__Task brief__
Restate the data below word for word. Skip any images it contains.
● ● ●
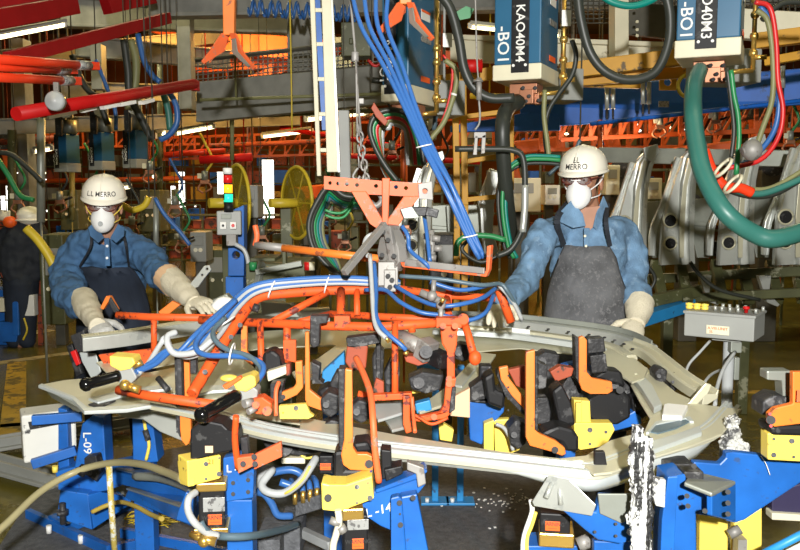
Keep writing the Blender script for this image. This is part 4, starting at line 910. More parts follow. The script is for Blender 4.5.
m = t.part('rail_skirt', M.galv, bevel=.002); sweep(m, near[1:], [(-.012, -.002), (-.02, -.020), (-.05, -.03), (-.05, -.024), (-.03, -.014)], 0)
m = t.part('rail_groove', M.galv2, bevel=.001); sweep(m, near[2:-3], [(-.0165, .0125), (-.0265, .0125), (-.0265, .0095), (-.0165, .0095)])
# bulging lower flange at the right front
m = t.part('lower_flange', M.sheetw, smooth=True)
pts = crom([PL(x, y) for x, y in [(470, 466), (510, 470), (560, 476), (594, 479), (620, 472), (650, 460), (700, 444), (741, 412)]], 5)
dd = [0, .018, .045, .05, .055, .06, .055, .012]; rings = []
for i, p in enumerate(pts):
    f = i/(len(pts)-1)*7; a = min(int(f), 6); h_ = dd[a]+(dd[a+1]-dd[a])*(f-a)
    rings.append([p+V((0, .015, .002)), p+V((0, .01, -h_*.5)), p+V((0, .03, -h_*.9)), p+V((0, .06, -h_)), p+V((0, .066, -h_)), p+V((0, .04, -h_*.8)), p+V((0, .02, 0))])
m.loft(rings)
# left end sheet
sheet('end_sheet', M.sheet, [(38, 385, .01), (64, 380, .01), (112, 376), (150, 372), (200, 362), (245, 356), (258, 372), (262, 398), (300, 412), (300, 424), (262, 418), (200, 408), (160, 404), (128, 409), (84, 411), (72, 398)], holes=[])
sheet('end_lip', M.sheetw, [(38, 385, .02), (72, 398, .02), (84, 411, .01), (128, 409, .01), (158, 404, .012), (158, 401, .012), (127, 405, .012), (88, 407, .012), (75, 396, .022), (42, 383, .022)], 0, .012)
m = t.part('end_flange', M.galv2, bevel=.002); m.prism([PL(44, 388, .012), PL(72, 399, .012), PL(84, 411, 0), PL(78, 412, -.02), PL(52, 398, -.03)], (0, .004, -.002))
sheet('pressed_rib', M.sheetw, [(88, 398, .014), (128, 388, .02), (170, 384, .02), (172, 388, .02), (130, 393, .02), (98, 402, .014)], 0, .01)
sheet('pressed_rib', M.sheetw, [(165, 395, .012), (210, 385, .02), (250, 384, .02), (252, 388, .02), (212, 391, .018), (170, 399, .012)], 0, .01)
m = t.part('pocket', M.dark, bevel=.002); m.prism([PL(88, 404, .008), PL(108, 397, .008), (PL(116, 400, .008)), PL(100, 407, .008)], (0, 0, -.006))
m = t.part('underside_channel', M.galv, bevel=.004); m.plate([(150, 412), (186, 418), (184, 442), (160, 432), (138, 416)], 3.05, .05)
m.plate([(112, 412), (150, 410), (146, 420), (124, 418)], 3.1, .02)
# far left rail held by the left worker
m = t.part('far_left_rail', M.galv, bevel=.003)
FLR = [(83, 352), (130, 346), (190, 336), (262, 326), (330, 322)]
sweep(m, FLR, [(0, 0), (0, .055), (.006, .06), (.03, .062), (.03, .057), (.008, .05), (.006, 0)], 0, side=-1)
m = t.part('rail_edge', M.sheet, bevel=.001); sweep(m, FLR, [(0, .058), (-.004, .064), (.034, .068), (.034, .062)], 0, side=-1)
m = t.part('end_return', M.sheetw, bevel=.003); m.plate([(79, 352), (96, 354), (101, 372), (92, 380), (82, 362)], 3.75, .01)
# far web and far rail
sheet('far_web', M.sheet, [(96, 362), (190, 340), (262, 331), (330, 327), (440, 322), (520, 330), (600, 343), (640, 352), (625, 368), (590, 356), (520, 348), (470, 352), (440, 350), (330, 345), (262, 348), (180, 362), (110, 376)], -.01)
far = [(436, 328), (480, 330), (520, 333), (560, 338), (600, 344), (622, 350), (640, 360)]
m = t.part('far_rail', M.galv, bevel=.002)
sweep(m, far, [(0, 0), (.004, .05), (.012, .055), (.075, .058), (.08, .05), (.02, .04), (.02, 0)], -.032, side=-1)
m = t.part('far_rail_flange', M.galv2, bevel=.001)
sweep(m, far, [(.045, .058), (.05, .078), (.054, .079), (.054, .056)], -.032, side=-1)
m = t.part('far_rail_bead', M.sheet, bevel=.002); sweep(m, far, [(-.06, 0), (-.055, .02), (-.04, .022), (-.02, .022), (-.01, .01), (-.01, 0)], 0, side=-1)
m = t.part('far_rail_bead', M.sheetw, bevel=.002); sweep(m, far[:6], [(-.12, -.01), (-.115, .012), (-.09, .016), (-.085, -.01)], 0, side=-1)
m = t.part('flange_hole', M.dark, smooth=True)
pts = crom([PL(x, y) for x, y in far], 4)
for p in pts[1::2]: m.ball(p+V((0, .045, .026)), (.008, .008, .004), n=8, m=4)
m = t.part('label', M.white); m.bar(PL(512, 330, .03), PL(530, 332, .03), .004, .02)
# right corner sheet
sheet('corner_sheet', M.sheet, [(606, 347), (630, 354), (652, 372), (676, 392), (702, 404), (700, 412), (664, 412), (650, 418), (640, 402), (628, 380), (612, 366), (598, 358)], .012)
sheet('corner_bead', M.sheetw, [(618, 358), (626, 358), (652, 384), (662, 404), (654, 408), (640, 386)], .035, .02)
m = t.part('corner_rail', M.sheet, bevel=.002)
sweep(m, [(622, 350), (640, 358), (656, 371), (676, 388), (702, 405)], [(0, 0), (.004, .03), (.012, .036), (.05, .036), (.056, .05), (.06, .05), (.056, .02), (.02, 0)], -.01, side=-1)
sheet('corner_patch', M.sheet, [(604, 352), (612, 349), (648, 368), (644, 378), (632, 382), (606, 366)], .04, .008, [(636, 374, 1.6)])
sheet('tip_sheet', M.sheet, [(664, 411), (700, 404), (742, 409), (722, 434), (690, 446), (650, 458), (612, 472), (594, 474), (580, 462), (640, 440), (650, 418)], .022, .008)
sheet('tip_inset', M.hdark, [(648, 431), (656, 423), (666, 419), (686, 418), (690, 421), (676, 428), (658, 433)], .026, .005, bevel=.001)
sheet('tip_inset_rim', M.sheetw, [(646, 432), (656, 421), (690, 416), (694, 421), (690, 421), (686, 418), (656, 424), (649, 432)], .03, .008, bevel=.001)
sheet('tip_block', M.white, [(664, 404), (668, 403), (688, 405), (682, 416), (662, 415)], .04, .02)
m = t.part('tip_bracket', M.sheet, bevel=.003); m.plate([(676, 412), (690, 402), (700, 390), (706, 383), (712, 385), (708, 394), (698, 404), (690, 418), (684, 420)], 2.75, .012)
sheet('tip_bead', M.sheetw, [(640, 446), (700, 425), (702, 432), (645, 453)], .036, .014)
# inner sill sheet behind near rail
sheet('sill_sheet', M.sheet, [(300, 416), (340, 424), (400, 435), (500, 451), (560, 458), (586, 455), (610, 440), (640, 432), (640, 444), (600, 462), (500, 456), (400, 446), (300, 432)], -.002)
sheet('inner_tray', M.sheetw, [(370, 404), (402, 400), (404, 412), (378, 420)], .02, .01)
sheet('inner_tray', M.galv, [(382, 414), (412, 410), (416, 424), (392, 430)], .0, .01)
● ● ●
__The result__
Keep writing the Blender script for this image. This is part 4, starting at line 910. More parts follow. The script is for Blender 4.5.
m = t.part('rail_skirt', M.galv, bevel=.002); sweep(m, near[1:], [(-.012, -.002), (-.02, -.020), (-.05, -.03), (-.05, -.024), (-.03, -.014)], 0)
m = t.part('rail_groove', M.galv2, bevel=.001); sweep(m, near[2:-3], [(-.0165, .0125), (-.0265, .0125), (-.0265, .0095), (-.0165, .0095)])
# bulging lower flange at the right front
m = t.part('lower_flange', M.sheetw, smooth=True)
pts = crom([PL(x, y) for x, y in [(470, 466), (510, 470), (560, 476), (594, 479), (620, 472), (650, 460), (700, 444), (741, 412)]], 5)
dd = [0, .018, .045, .05, .055, .06, .055, .012]; rings = []
for i, p in enumerate(pts):
    f = i/(len(pts)-1)*7; a = min(int(f), 6); h_ = dd[a]+(dd[a+1]-dd[a])*(f-a)
    rings.append([p+V((0, .015, .002)), p+V((0, .01, -h_*.5)), p+V((0, .03, -h_*.9)), p+V((0, .06, -h_)), p+V((0, .066, -h_)), p+V((0, .04, -h_*.8)), p+V((0, .02, 0))])
m.loft(rings)
# left end sheet
sheet('end_sheet', M.sheet, [(38, 385, .01), (64, 380, .01), (112, 376), (150, 372), (200, 362), (245, 356), (258, 372), (262, 398), (300, 412), (300, 424), (262, 418), (200, 408), (160, 404), (128, 409), (84, 411), (72, 398)], holes=[])
sheet('end_lip', M.sheetw, [(38, 385, .02), (72, 398, .02), (84, 411, .01), (128, 409, .01), (158, 404, .012), (158, 401, .012), (127, 405, .012), (88, 407, .012), (75, 396, .022), (42, 383, .022)], 0, .012)
m = t.part('end_flange', M.galv2, bevel=.002); m.prism([PL(44, 388, .012), PL(72, 399, .012), PL(84, 411, 0), PL(78, 412, -.02), PL(52, 398, -.03)], (0, .004, -.002))
sheet('pressed_rib', M.sheetw, [(88, 398, .014), (128, 388, .02), (170, 384, .02), (172, 388, .02), (130, 393, .02), (98, 402, .014)], 0, .01)
sheet('pressed_rib', M.sheetw, [(165, 395, .012), (210, 385, .02), (250, 384, .02), (252, 388, .02), (212, 391, .018), (170, 399, .012)], 0, .01)
m = t.part('pocket', M.dark, bevel=.002); m.prism([PL(88, 404, .008), PL(108, 397, .008), (PL(116, 400, .008)), PL(100, 407, .008)], (0, 0, -.006))
m = t.part('underside_channel', M.galv, bevel=.004); m.plate([(150, 412), (186, 418), (184, 442), (160, 432), (138, 416)], 3.05, .05)
m.plate([(112, 412), (150, 410), (146, 420), (124, 418)], 3.1, .02)
# far left rail held by the left worker
m = t.part('far_left_rail', M.galv, bevel=.003)
FLR = [(83, 352), (130, 346), (190, 336), (262, 326), (330, 322)]
sweep(m, FLR, [(0, 0), (0, .055), (.006, .06), (.03, .062), (.03, .057), (.008, .05), (.006, 0)], 0, side=-1)
m = t.part('rail_edge', M.sheet, bevel=.001); sweep(m, FLR, [(0, .058), (-.004, .064), (.034, .068), (.034, .062)], 0, side=-1)
m = t.part('end_return', M.sheetw, bevel=.003); m.plate([(79, 352), (96, 354), (101, 372), (92, 380), (82, 362)], 3.75, .01)
# far web and far rail
sheet('far_web', M.sheet, [(96, 362), (190, 340), (262, 331), (330, 327), (440, 322), (520, 330), (600, 343), (640, 352), (625, 368), (590, 356), (520, 348), (470, 352), (440, 350), (330, 345), (262, 348), (180, 362), (110, 376)], -.01)
far = [(436, 328), (480, 330), (520, 333), (560, 338), (600, 344), (622, 350), (640, 360)]
m = t.part('far_rail', M.galv, bevel=.002)
sweep(m, far, [(0, 0), (.004, .05), (.012, .055), (.075, .058), (.08, .05), (.02, .04), (.02, 0)], -.032, side=-1)
m = t.part('far_rail_flange', M.galv2, bevel=.001)
sweep(m, far, [(.045, .058), (.05, .078), (.054, .079), (.054, .056)], -.032, side=-1)
m = t.part('far_rail_bead', M.sheet, bevel=.002); sweep(m, far, [(-.06, 0), (-.055, .02), (-.04, .022), (-.02, .022), (-.01, .01), (-.01, 0)], 0, side=-1)
m = t.part('far_rail_bead', M.sheetw, bevel=.002); sweep(m, far[:6], [(-.12, -.01), (-.115, .012), (-.09, .016), (-.085, -.01)], 0, side=-1)
m = t.part('flange_hole', M.dark, smooth=True)
pts = crom([PL(x, y) for x, y in far], 4)
for p in pts[1::2]: m.ball(p+V((0, .045, .026)), (.008, .008, .004), n=8, m=4)
m = t.part('label', M.white); m.bar(PL(512, 330, .03), PL(530, 332, .03), .004, .02)
# right corner sheet
sheet('corner_sheet', M.sheet, [(606, 347), (630, 354), (652, 372), (676, 392), (702, 404), (700, 412), (664, 412), (650, 418), (640, 402), (628, 380), (612, 366), (598, 358)], .012)
sheet('corner_bead', M.sheetw, [(618, 358), (626, 358), (652, 384), (662, 404), (654, 408), (640, 386)], .035, .02)
m = t.part('corner_rail', M.sheet, bevel=.002)
sweep(m, [(622, 350), (640, 358), (656, 371), (676, 388), (702, 405)], [(0, 0), (.004, .03), (.012, .036), (.05, .036), (.056, .05), (.06, .05), (.056, .02), (.02, 0)], -.01, side=-1)
sheet('corner_patch', M.sheet, [(604, 352), (612, 349), (648, 368), (644, 378), (632, 382), (606, 366)], .04, .008, [(636, 374, 1.6)])
sheet('tip_sheet', M.sheet, [(664, 411), (700, 404), (742, 409), (722, 434), (690, 446), (650, 458), (612, 472), (594, 474), (580, 462), (640, 440), (650, 418)], .022, .008)
sheet('tip_inset', M.hdark, [(648, 431), (656, 423), (666, 419), (686, 418), (690, 421), (676, 428), (658, 433)], .026, .005, bevel=.001)
sheet('tip_inset_rim', M.sheetw, [(646, 432), (656, 421), (690, 416), (694, 421), (690, 421), (686, 418), (656, 424), (649, 432)], .03, .008, bevel=.001)
sheet('tip_block', M.white, [(664, 404), (668, 403), (688, 405), (682, 416), (662, 415)], .04, .02)
m = t.part('tip_bracket', M.sheet, bevel=.003); m.plate([(676, 412), (690, 402), (700, 390), (706, 383), (712, 385), (708, 394), (698, 404), (690, 418), (684, 420)], 2.75, .012)
sheet('tip_bead', M.sheetw, [(640, 446), (700, 425), (702, 432), (645, 453)], .036, .014)
# inner sill sheet behind near rail
sheet('sill_sheet', M.sheet, [(300, 416), (340, 424), (400, 435), (500, 451), (560, 458), (586, 455), (610, 440), (640, 432), (640, 444), (600, 462), (500, 456), (400, 446), (300, 432)], -.002)
sheet('inner_tray', M.sheetw, [(370, 404), (402, 400), (404, 412), (378, 420)], .02, .01)
sheet('inner_tray', M.galv, [(382, 414), (412, 410), (416, 424), (392, 430)], .0, .01)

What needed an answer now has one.